Ambasciator che porta pena
di Loredana Biffo
L’omofobia di matrice cattolica continua a imperversare. Questa volta la diatriba piuttosto grottesca riguarda Laurent Stèfanini, candidato francese per il posto di ambasciatore di Francia presso la Santa sede. Stèfanini pur essendo il candidato migliore, vista la sua cultura, già nominato capo del protocollo dell’Eliseo da Nicolas Sarkosy, e riconfermato da Francosise Hollande, e successivamente consigliere per gli affari religiosi del Quai d’Orsay, ha però il “difetto”, tanto avversato dalla Chiesa, di essere omosessuale.
Per questo motivo, l’ambasciata ha il posto vacante da oltre un mese, per una nomina che solitamente non è fonte di particolari problemi, a tal proposito la sala stampa vaticana ieri ha pronunciato un gelido “no comment”.
Insomma, il Vaticano nella migliore tradizione ultra conservatrice e omofoba, con il suo silenzio esprime l’evidente indice di “sgradimento” nei confronti di un eccellente candidato. Cero, dispiace dover deludere i numerosissimi editorialisti baciapile di destra e di sinistra che quotidianamente si contendono il primato di chi parla meglio e di di più del Papa, ma la questione riguarda il fatto che il Vaticano è uno Stato che potremmo definire “ormai insopportabilmente temporale”, e non saranno certo i tentativi di rifacimento del look da parte del suo capo a riformare un’istituzione irriformabile per definizione.

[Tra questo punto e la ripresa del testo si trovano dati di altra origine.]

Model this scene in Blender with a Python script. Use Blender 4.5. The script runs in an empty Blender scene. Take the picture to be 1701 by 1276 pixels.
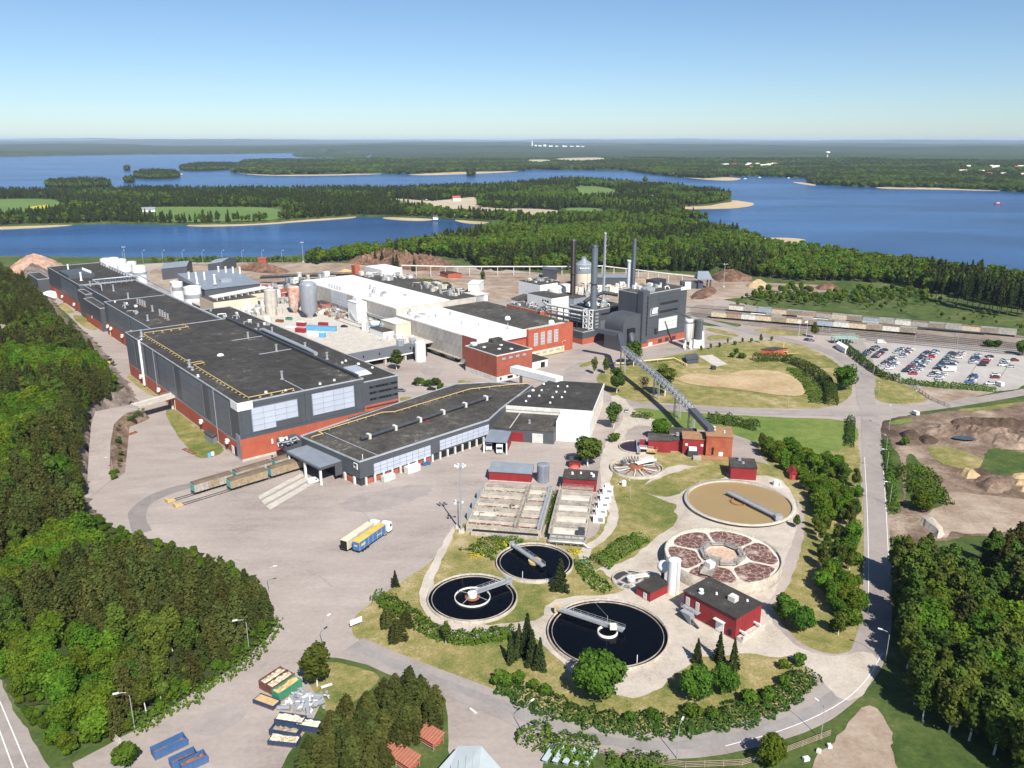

Permane vigorosamente, la nauseabonda subalternità intellettuale della stampa italiana e l’incapacità manifesta, ad analizzare i fatti, mentre impazzano a dirla uno più grossa dell’altro per dimostrare quanto questo pontefice sia secolarizzato.
Detto ciò passa del tutto inosservata dai media la manfrina dell’ideologia del gender, un’eresia tutta vaticana, infatti tale ideologia è del tutto inesistente, tranne che nelle menti contorte dei porporati.
Sarebbe più corretto dire a proposito della vicenda del candidato ambasciatore Stèfanini, che si rivela la solita inadeguatezza vaticana comprendere che uno Stato laico (ovviamente quello francese) che prevede la separazione tra le funzioni temporali e spirituali possa essere rappresentato da un omosessuale.
Del resto le difficoltà francesi con gli ambasciatori presso la Santa Sede, non sono certo una novità. Il posto rimase vacante anche nel 2007-2008 per un rifiuto di Benedetto XVI a Jean-Loupe Kuhn-Delforge (oggi ambasciatore francese in Grecia), omosessuale e unito con il suo compagno dall’unione civile Pacs; e a Denis Tillinac, scrittore, che aveva il “difetto” di essere sposato e divorziato. Ricordiamo che ancora oggi il divorzio non è accettato dalla Chiesa.
L’Eliseo insiste nel far sapere al Vaticano che Stèfanini è l’unico candidato desiderato per la sua competenza, e certo vien da chiedersi se le frasi ad effetto demagogico di Papa Francesco – luglio 2013: “Se una persona è gay e cerca il Signore, chi sono io per giudicarla?” – non siano tutto fumo e niente arrosto. O meglio, i vari lavaggi di piedi e pranzi in carcere, altro non sono che gesti “pietosi” in un’ottica di “tolleranza” pastorale, non certo il riconoscimento dell’altro come eguale, pare più una superba posa di superiorità.
Si potrebbe anche aggiungere che “anche se una persona non cerca il Signore”, non si ha facoltà alcuna di giudicare. Ma non aspirando a tanto in una visione cattolica, ci si potrebbe accontentare che la propaganda buonista e liberale (sic) messa in atto dal Papa, venga poi applicata nei casi di vita reale, questo potrebbe essere “un buon caso”.